Editorial
Éditorial
Une année se termine avec de nouvelles équipes en place en Russie, en France, aux États-Unis, en Chine… Avec un désengagement militaire du front afghan mais aussi des désordres tragiques en Syrie et inquiétants au Nord-Mali où des perspectives d’intervention se précisent dont la France assumera sans doute sa partie, avec retenue et pragmatisme.
Une année se termine avec un nouveau Livre blanc sur la défense et la sécurité nationale qui va adapter le cap aux réalités stratégiques nouvelles, en Europe et autour du conti-nent eurasiatique, mais aussi dans le monde pour préserver une mondialisation vertueuse. Aux réalités budgétaires aussi car une croissance durablement atone ne permet plus de tout assumer et qu’il faut changer de modèle de défense. Aux réalités structurelles enfin, car l’intégration plus poussée de la défense dans l’économie nationale conduit non seulement à rationaliser les organisations comme la RGPP l’avait entrepris mais à mettre en œuvre un véritable continuum économie-défense pour disposer des moyens de la sécurité du pays. On comprend que beaucoup s’inquiètent de ce changement de portage qui consacre de façon sans doute irréversible la fin d’une époque militaire commencée il y a bien longtemps.

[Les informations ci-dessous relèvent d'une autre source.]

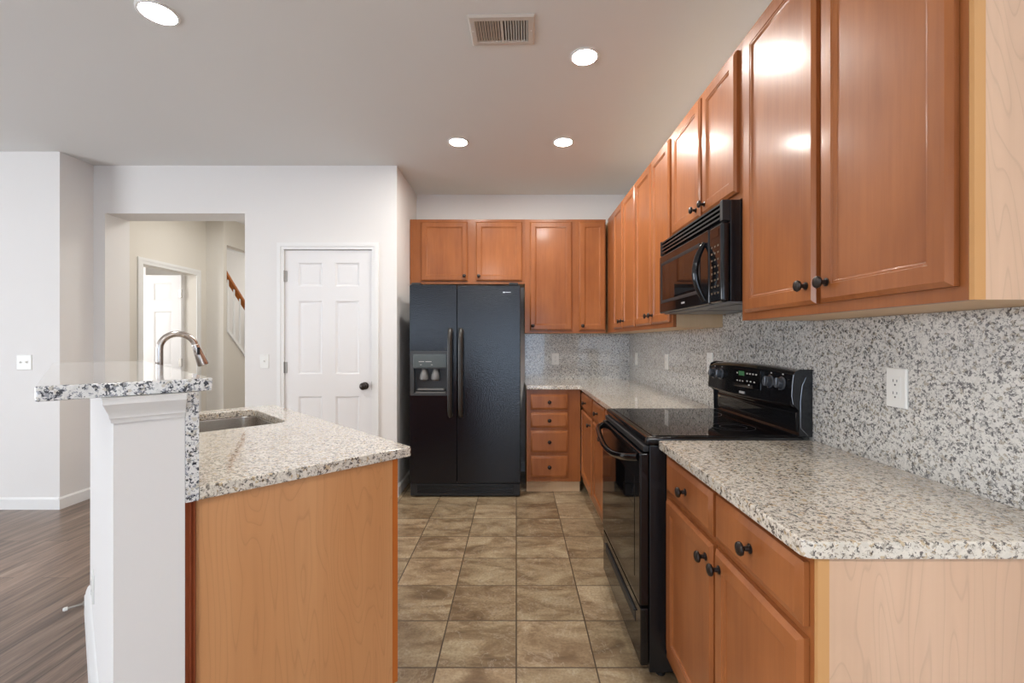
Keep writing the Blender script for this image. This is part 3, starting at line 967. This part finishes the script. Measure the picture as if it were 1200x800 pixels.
# top louvre grille
gf = MB().box((.797, Y0 + .002, 1.744), (.808, Y1 - .002, mz1), .001).box((.778, Y0 + .001, 1.744), (.798, Y0 + .024, mz1), .003).box((.778, Y1 - .012, 1.744), (.798, Y1 - .001, mz1), .003)
gf = gf.build('vent_grille', 'blackm', mw)
for k in range(4):
    z = 1.750 + k * .018
    MB().loops([[(.797, y, z + .014), (.780, y, z + .012), (.779, y, z + .004), (.797, y, z)] for y in (Y0 + .025, Y1 - .013)]).build('louvre', 'blackp', gf)
YS = Y0 + .112
md = MB().box((.774, YS + .001, mz0 + .004), (.808, Y1 - .001, 1.740), .008, 3).build('microwave_door', 'black', mw)
rg = []
for d, x in ((0, .7742), (0, .7712), (.010, .7712), (.016, .7738)):
    rg.append([(x, y, z) for y, z in ((YS + .085 + d, 1.488 + d), (Y1 - .035 - d, 1.488 + d), (Y1 - .035 - d, 1.700 - d), (YS + .085 + d, 1.700 - d))])
wf = MB().loops(rg, cap0=False, cap1=False).build('window_frame', 'blackm', md)
MB().box((.7732, YS + .1005, 1.5035), (.7741, Y1 - .0505, 1.6845)).build('door_window', 'glass', wf)
cpn = MB().box((.774, Y0 + .001, mz0 + .004), (.808, YS - .001, 1.740), .012, 3).build('control_panel', 'black', mw)
kp = MB()
for r in range(8):
    for cc in range(3):
        kp.box((.7733, Y0 + .022 + cc * .027, 1.470 + r * .026), (.7741, Y0 + .034 + cc * .027, 1.477 + r * .026))
kp.build('keypad_print', 'amber', cpn)
MB().box((.7732, Y0 + .02, 1.690), (.7741, Y0 + .095, 1.718)).build('clock_display', 'glass', cpn)
pts = []
for k in range(21):
    t = k / 20
    s = math.sin(PI * t)
    pts.append((.772 - .040 * s ** .9, YS + .034, 1.452 + t * .236))
MB().tube(pts, [.009 + .003 * math.sin(PI * k / 20) for k in range(21)], 12, 1.2).build('microwave_handle', 'black', md)
MB().box((.7728, 2.06, 1.462), (.7741, 2.10, 1.470), .0004).build('badge', 'badge', md)

# ------------------------------------------------------------------ island (local x along its length, y across towards the living room)
A = (-.368, 1.583, 0)
IR = math.radians(135)
isl = thing('island_cabinet', 'honey maple island cabinet with plain end panel, left of the tiled floor', 'cabinet', A, IR)
bd = MB()
bd.box((.030, .066, .10), (1.48, .648, .60)).box((.030, .066, .60), (.06, .648, .880)).box((1.45, .066, .60), (1.48, .648, .880)).box((.06, .066, .60), (1.45, .085, .880)).box((.06, .63, .60), (1.45, .648, .880))
bd.build('body', 'carcass', isl, world=False)
MB().box((.022, .0645, .0), (.0298, .627, .8805)).build('end_panel', 'island', isl, world=False)
MB().box((.0205, .045, .10), (1.48, .0642, .8805)).build('face_frame', 'orange', isl, world=False)
MB().box((.0298, .11, 0), (1.48, .648, .0995)).build('toe_kick', 'carcass', isl, world=False)
ft = MB()
prof = [(.0298, .6275), (.012, .6275), (.008, .630), (.012, .6335), (.010, .636), (.006, .639), (.010, .642), (.008, .645), (.006, .6515), (.0298, .6515)]
ft.loops([[(x, y, z) for x, y in prof] for z in (0, .8805)])
ft.build('corner_moulding', 'cherry', isl, world=False)
FI = ((0, .045, 0), (1, 0, 0), (0, -1, 0))
for i in range(3):
    x0 = .05 + i * .475
    p = Vector((x0, .044, .155))
    d = MB().panel(p, (1, 0, 0), (0, 0, 1), (0, -1, 0), .44, .56, DOOR_PROF).build('door', 'wood', isl, world=False)
    MB().lathe((x0 + .41, .025, .67), (0, -1, 0), [(.011, 0), (.0055, .004), (.0055, .014), (.0155, .021), (.0165, .025), (.008, .0318), (0, .0325)], 18).build('knob', 'bronze', d, world=False)

hole = rounded([(.83, .14), (1.38, .14), (1.38, .54), (.83, .54)], .06, 6)
ic = thing('island_countertop', 'lower speckled granite island countertop with a cut-out for the sink', 'countertop', A, IR, 'granite countertops')
MB().prism(rounded([(0, 0), (1.5, 0), (1.5, .6225), (0, .6225)], [.012, .012, 0, 0]), CT0, CT1, holes=[hole], bev=.004).build('slab', 'granite', ic, world=False)
ib = thing('island_backsplash', 'upright granite splash strip between island countertop and raised bar', 'backsplash', A, IR, 'granite backsplashes')
MB().box((0, .623, CT0), (1.5, .6515, 1.1585), .001).build('slab', 'granite_e', ib, world=False)
ba = thing('bar_top', 'raised granite bar top along the white half wall', 'countertop', A, IR, 'granite countertops')
MB().prism(rounded([(-.004, .594), (1.46, .594), (1.46, .909), (-.004, .909)], [.006, .02, .02, .006]), 1.159, 1.192, bev=.004).build('slab', 'granite_e', ba, world=False)

wi = thing('wall_island', None, None, A, IR, kind='structure')
MB().box((.004, .652, 0), (1.54, .786, 1.1585)).build('half_wall', 'wall', wi, world=False)
tr = thing('trim_3', None, None, A, IR, kind='structure')
rg = []
for d, z in ((.006, 1.098), (.008, 1.106), (.012, 1.110), (.013, 1.117), (.020, 1.128), (.028, 1.140), (.031, 1.144), (.031, 1.152), (.034, 1.1585)):
    rg.append([(x, y, z) for x, y in ((.0038, .6525), (-d + .004, .6525), (-d + .004, .786 + d * .62), (.0038, .786 + d * .62))])
MB().loops(rg).build('end_moulding', 'trim', tr, world=False)
bs = thing('baseboard_island', None, None, A, IR, kind='structure')
bp_ = [(.7862, 0), (.806, 0), (.806, .085), (.802, .092), (.800, .105), (.794, .122), (.7862, .130)]
MB().loops([[(x, y, z) for y, z in bp_] for x in (.004, 1.56)]).build('board', 'trim', bs, world=False)
ow = Vector((-.368, 1.583, .30)) + Vector((-.7071, .7071, 0)) * 1.10 + Vector((-.7071, -.7071, 0)) * .7863
wall_plate('white outlet low on the living-room face of the white half wall', ow, (-.7071, .7071, 0), (-.7071, -.7071, 0))
ds = thing('doorstop', 'small pale doorstop sticking out of the half wall baseboard above the plank floor', 'doorstop', A, IR)
MB().lathe((1.545, .8062, .055), (0, 1, 0), [(.011, 0), (.011, .004), (.005, .006), (.005, .055)], 12).build('rod', 'hinge', ds, world=False)
MB().lathe((1.545, .861, .055), (0, 1, 0), [(.0085, 0), (.009, .012), (.006, .016), (0, .0165)], 12).build('rubber_tip', 'plastic', ds, world=False)

# sink
sk = thing('sink', 'undermount stainless steel sink bowl set in the island countertop', 'sink', A, IR)


def rr(d, z, r=.06):
    return [(x, y, z) for x, y in rounded([(.83 + d, .14 + d), (1.38 - d, .14 + d), (1.38 - d, .54 - d), (.83 + d, .54 - d)], max(r - d * .3, .02), 6)]


MB().loops([rr(-.02, .8803), rr(.001, .8803), rr(.003, .875), rr(.012, .72), rr(.025, .703), rr(.06, .698), rr(.06, .696), rr(.02, .701), rr(.006, .72), rr(-.004, .874), rr(-.02, .878)], cap0=False, cap1=False).loops([rr(.06, .698), rr(.06, .696)]).build('bowl', 'steel', sk, world=False)
MB().lathe((1.105, .34, .6982), (0, 0, 1), [(.045, 0), (.045, .002), (.036, .003), (.030, .0005), (0, .0005)], 24).build('drain', 'nickel', sk, world=False)

# faucet
fc = thing('faucet', 'brushed nickel gooseneck faucet rising behind the bar top', 'faucet', A, IR)
fxp, fyp = 1.22, .564
bdy = MB().lathe((fxp, fyp, .9153), (0, 0, 1), [(.027, 0), (.027, .006), (.021, .010), (.019, .05), (.0185, .11), (.0145, .125)], 24).build('body', 'nickel', fc, world=False)
pts = [(fxp, fyp, 1.035), (fxp, fyp, 1.12), (fxp, fyp, 1.20), (fxp, fyp, 1.25)]
R_ = .068
for k in range(1, 15):
    t = PI * .93 * k / 14
    pts.append((fxp, fyp - R_ + R_ * math.cos(t), 1.254 + R_ * math.sin(t)))
p, q = Vector(pts[-2]), Vector(pts[-1])
MB().tube(pts, .0142, 16).build('gooseneck', 'nickel', fc, world=False)
dirn = (q - p).normalized()
hd = MB().lathe(q + dirn * -.004, dirn, [(.0145, 0), (.0165, .004), (.0165, .02), (.019, .050), (.0235, .095), (.0235, .104), (.019, .107), (0, .1075)], 20).build('spray_head', 'nickel', fc, world=False)
bq = q + dirn * .03 + Vector((-.0165, 0, 0))
MB().box((bq.x - .004, bq.y - .006, bq.z - .018), (bq.x + .004, bq.y + .006, bq.z + .018), .002).build('spray_button', 'blackm', hd, world=False)
MB().tube([(fxp - .016, fyp, 1.00), (fxp - .045, fyp - .005, 1.005), (fxp - .055, fyp - .03, 1.03), (fxp - .055, fyp - .085, 1.095), (fxp - .055, fyp - .115, 1.128)], [.012, .012, .010, .0075, .006], 10).build('lever', 'nickel', fc, world=False)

Réduire la capacité d’action classique de la France rend plus nécessaire que jamais sa participation résolue et inventive à la sécurité européenne, base de la prospérité régionale, en liaison étroite avec ses voisins continentaux et méditerranéens. La France doit aussi continuer à prendre toute sa part de la stabilité mondiale, non seulement parce que ses outremers l’exigent mais parce que sa dépendance aux flux économiques mondiaux s’est accrue. Ces réalités dessinent l’espace de sécurité de la France et engagent sa responsabilité militaire. Il lui faut renforcer la construction d’un pôle stratégique stabilisé, plus cohérent, plus solidaire « de l’Atlantique à l’Oural et du Cap Nord au Sahel » car telle est la vraie dimension de la grande Europe dans la planète à venir. Il lui faut prendre une part active au maintien du libre exercice et à la sûreté des flux stratégiques mondiaux (maritime, cybernétique, spatial, monétaire) parce que le déploiement de l’économie au grand large des marchés émergents est une condition de la prospérité, de la liberté d’action et de l’autorité internationale du pays.
Il faut aussi renforcer la capacité de la France à savoir, comprendre, parer, agir dans les domaines moins conventionnels, ceux de la diplomatie de défense, on l’a vu, ou ceux du renseignement. La diversité des entreprises de sécurité à développer dans ces domaines exigeants qui se partagent mal, leur technicité et leur cohérence d’ensemble supposent de nouvelles réflexions et de nouvelles mobilisations.
Le renseignement, la diplomatie de défense, la capacité d’influence relèvent de la souveraineté du pays comme l’industrie de défense, la diplomatie et les forces armées. Voilà des pistes à explorer pour les temps à venir ; elles dessinent une nouvelle nécessité de défense et une nouvelle ambition stratégique plus globale pour le pays.